[start]

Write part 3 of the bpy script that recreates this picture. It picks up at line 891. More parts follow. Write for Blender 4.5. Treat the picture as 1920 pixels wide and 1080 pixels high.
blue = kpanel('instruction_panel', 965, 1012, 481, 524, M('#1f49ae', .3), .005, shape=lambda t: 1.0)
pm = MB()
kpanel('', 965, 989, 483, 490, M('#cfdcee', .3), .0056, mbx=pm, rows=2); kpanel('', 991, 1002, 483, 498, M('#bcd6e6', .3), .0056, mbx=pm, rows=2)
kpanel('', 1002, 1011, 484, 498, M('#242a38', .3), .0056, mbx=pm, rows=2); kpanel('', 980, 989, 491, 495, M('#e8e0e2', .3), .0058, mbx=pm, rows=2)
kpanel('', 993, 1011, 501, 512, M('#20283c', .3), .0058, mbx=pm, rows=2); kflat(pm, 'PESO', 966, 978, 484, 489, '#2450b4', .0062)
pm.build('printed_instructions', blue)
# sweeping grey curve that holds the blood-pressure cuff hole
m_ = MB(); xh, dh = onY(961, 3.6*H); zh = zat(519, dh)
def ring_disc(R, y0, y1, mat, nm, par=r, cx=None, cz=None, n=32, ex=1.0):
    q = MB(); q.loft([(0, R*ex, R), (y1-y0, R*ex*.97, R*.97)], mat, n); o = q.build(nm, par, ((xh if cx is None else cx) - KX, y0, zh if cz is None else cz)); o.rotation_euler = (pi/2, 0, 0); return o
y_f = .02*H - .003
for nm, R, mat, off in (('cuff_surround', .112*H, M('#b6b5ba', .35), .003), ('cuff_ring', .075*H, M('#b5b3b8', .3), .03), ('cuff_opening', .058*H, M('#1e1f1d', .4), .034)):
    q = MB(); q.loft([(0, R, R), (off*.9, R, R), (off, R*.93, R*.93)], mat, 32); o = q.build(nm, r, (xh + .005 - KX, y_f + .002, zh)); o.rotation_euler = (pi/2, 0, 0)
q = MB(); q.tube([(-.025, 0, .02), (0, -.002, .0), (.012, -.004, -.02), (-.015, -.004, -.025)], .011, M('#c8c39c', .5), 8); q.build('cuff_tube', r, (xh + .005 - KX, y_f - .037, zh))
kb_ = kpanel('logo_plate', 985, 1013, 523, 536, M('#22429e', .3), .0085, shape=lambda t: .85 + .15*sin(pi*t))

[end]

Problem details: Write out each line of the data above again, exactly as given.

Exercise solution:
Write part 3 of the bpy script that recreates this picture. It picks up at line 891. More parts follow. Write for Blender 4.5. Treat the picture as 1920 pixels wide and 1080 pixels high.
blue = kpanel('instruction_panel', 965, 1012, 481, 524, M('#1f49ae', .3), .005, shape=lambda t: 1.0)
pm = MB()
kpanel('', 965, 989, 483, 490, M('#cfdcee', .3), .0056, mbx=pm, rows=2); kpanel('', 991, 1002, 483, 498, M('#bcd6e6', .3), .0056, mbx=pm, rows=2)
kpanel('', 1002, 1011, 484, 498, M('#242a38', .3), .0056, mbx=pm, rows=2); kpanel('', 980, 989, 491, 495, M('#e8e0e2', .3), .0058, mbx=pm, rows=2)
kpanel('', 993, 1011, 501, 512, M('#20283c', .3), .0058, mbx=pm, rows=2); kflat(pm, 'PESO', 966, 978, 484, 489, '#2450b4', .0062)
pm.build('printed_instructions', blue)
# sweeping grey curve that holds the blood-pressure cuff hole
m_ = MB(); xh, dh = onY(961, 3.6*H); zh = zat(519, dh)
def ring_disc(R, y0, y1, mat, nm, par=r, cx=None, cz=None, n=32, ex=1.0):
    q = MB(); q.loft([(0, R*ex, R), (y1-y0, R*ex*.97, R*.97)], mat, n); o = q.build(nm, par, ((xh if cx is None else cx) - KX, y0, zh if cz is None else cz)); o.rotation_euler = (pi/2, 0, 0); return o
y_f = .02*H - .003
for nm, R, mat, off in (('cuff_surround', .112*H, M('#b6b5ba', .35), .003), ('cuff_ring', .075*H, M('#b5b3b8', .3), .03), ('cuff_opening', .058*H, M('#1e1f1d', .4), .034)):
    q = MB(); q.loft([(0, R, R), (off*.9, R, R), (off, R*.93, R*.93)], mat, 32); o = q.build(nm, r, (xh + .005 - KX, y_f + .002, zh)); o.rotation_euler = (pi/2, 0, 0)
q = MB(); q.tube([(-.025, 0, .02), (0, -.002, .0), (.012, -.004, -.02), (-.015, -.004, -.025)], .011, M('#c8c39c', .5), 8); q.build('cuff_tube', r, (xh + .005 - KX, y_f - .037, zh))
kb_ = kpanel('logo_plate', 985, 1013, 523, 536, M('#22429e', .3), .0085, shape=lambda t: .85 + .15*sin(pi*t))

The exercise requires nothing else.